Plantu, migrant aussi...

D'abord le bon sourire du père de cette famille de migrants, sous le crayon de Plantu.

Un père replet, manifestement quinquagénaire, très différent des jeunes hommes efflanqués que nous montrent les photos, et les images télévisées. Enturbanné, aussi, comme les mollahs de Charlie Hebdo, alors que les mêmes images télévisées (mais peut-être sont-elles mensongères) ne nous montrent aucun enturbanné. Le personnage sourit. Ce n'est ni un mollah ni un djihadiste, c'est un "bon" enturbanné. A moins que ce sourire ne vise à tromper la vigilance du douanier ? Et la larme de sa femme, forcément voilée (mais pas trop) ? Sincère, ou bien trompeuse elle aussi, pour émouvoir le même personnage à tampon (et les caméras) ?

Le regard se pose ensuite sur l'ouvrier français (casquette, salopette, mine patibulaire) qui vient de prendre au collet un malingre personnage à lunettes, agrippé à un épais code du travail (universitaire ? fonctionnaire ? Aucun signe distinctif, sinon les lunettes, signe de faiblesse physique face à la force brutale du prolétaire). On imagine que l'ouvrier va lui faire passer un mauvais quart d'heure, à ce rat de bibliothèque. Puis on réalise que là non plus, la caricature de Plantu ne correspond pas à la réalité, telle que la narrent les medias du jour : dans cette narration-là, ce sont les ouvriers, les salariés, qui sont protégés par l'épais et archaïque code du travail, qu'il s'agit de moderniser, de dépoussiérer. En toute logique, si ses deux mains n'étaient pas occupées à malmener le binoclard, c'est l'ouvrier, qui devrait s'aggriper au code. Mais qu'un ouvrier, incarnation de la force brutale, puisse être attaché à des textes protecteurs, n'entre pas dans l'univers mental du dessinateur.

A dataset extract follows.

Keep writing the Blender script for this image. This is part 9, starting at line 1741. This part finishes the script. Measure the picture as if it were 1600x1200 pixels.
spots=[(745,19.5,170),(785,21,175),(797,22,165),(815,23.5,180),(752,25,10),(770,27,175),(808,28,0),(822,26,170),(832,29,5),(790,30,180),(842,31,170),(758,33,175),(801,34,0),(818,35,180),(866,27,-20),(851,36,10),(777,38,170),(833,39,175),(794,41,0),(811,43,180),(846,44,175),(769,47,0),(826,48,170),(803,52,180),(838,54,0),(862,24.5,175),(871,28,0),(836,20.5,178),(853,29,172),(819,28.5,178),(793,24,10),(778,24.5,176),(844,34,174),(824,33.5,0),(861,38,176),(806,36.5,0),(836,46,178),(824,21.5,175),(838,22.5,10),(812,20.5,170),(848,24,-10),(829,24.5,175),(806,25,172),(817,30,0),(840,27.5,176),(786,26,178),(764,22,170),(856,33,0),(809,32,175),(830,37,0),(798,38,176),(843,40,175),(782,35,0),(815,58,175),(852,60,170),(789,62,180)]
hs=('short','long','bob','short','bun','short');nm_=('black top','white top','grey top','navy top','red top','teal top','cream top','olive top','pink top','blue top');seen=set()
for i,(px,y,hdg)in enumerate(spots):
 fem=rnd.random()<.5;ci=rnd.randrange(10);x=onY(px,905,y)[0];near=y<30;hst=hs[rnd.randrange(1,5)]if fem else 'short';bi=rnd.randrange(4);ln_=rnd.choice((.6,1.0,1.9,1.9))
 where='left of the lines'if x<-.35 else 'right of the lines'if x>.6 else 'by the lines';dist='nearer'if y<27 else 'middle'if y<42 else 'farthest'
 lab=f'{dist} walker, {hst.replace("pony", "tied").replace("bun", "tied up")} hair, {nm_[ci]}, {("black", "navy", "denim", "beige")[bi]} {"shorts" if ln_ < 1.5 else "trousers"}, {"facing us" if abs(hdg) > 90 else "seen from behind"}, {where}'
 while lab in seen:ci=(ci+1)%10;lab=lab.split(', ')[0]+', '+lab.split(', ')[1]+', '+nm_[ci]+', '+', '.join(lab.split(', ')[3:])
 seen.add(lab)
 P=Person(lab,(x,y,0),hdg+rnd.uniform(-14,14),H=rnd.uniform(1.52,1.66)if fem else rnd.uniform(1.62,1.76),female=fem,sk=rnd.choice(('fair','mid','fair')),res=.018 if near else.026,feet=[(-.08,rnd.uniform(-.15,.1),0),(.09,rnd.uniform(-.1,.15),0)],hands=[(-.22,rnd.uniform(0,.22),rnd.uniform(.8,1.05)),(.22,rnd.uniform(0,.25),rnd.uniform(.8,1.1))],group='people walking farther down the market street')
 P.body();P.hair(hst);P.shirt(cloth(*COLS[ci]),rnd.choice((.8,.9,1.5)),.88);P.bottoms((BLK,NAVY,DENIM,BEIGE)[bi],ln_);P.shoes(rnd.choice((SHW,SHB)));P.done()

Bref, ce dessin, paru à la Une du Monde d'hier, et tweeté par Attac qui se demande s'il fait davantage le jeu du MEDEF, du FN, ou des deux, n'est pas seulement une caricature cumulant deux poncifs réacs (le migrant enturbanné, l'ouvrier brutal). Il décrit un univers plantuesque entièrement imaginaire, où les migrants s'apprêtent à prendre la place des ouvriers français, tous deux étant par ailleurs mieux nourris que les fonctionnaires français. Il ne dit pas le monde tel qu'il est. Il ne dit même pas Le Monde qui, le lendemain, va envoyer trente reporters rapporter images et récits de la crise des migrants, qui viseront à capturer partout des éclats de réel, à l'opposé des caricatures. Il ne dit rien d'autre qu'une trajectoire individuelle. Il dit, pour ceux qui suivent depuis toujours son travail, et l'ont longtemps aimé, la longue migration intérieure d'un dessinateur, qui à ses débuts, naïf qu'il était, et sans doute affamé lui-même, n'avait pas encore compris que "le Sud" est peuplé d'enturbannés replets, et sournois.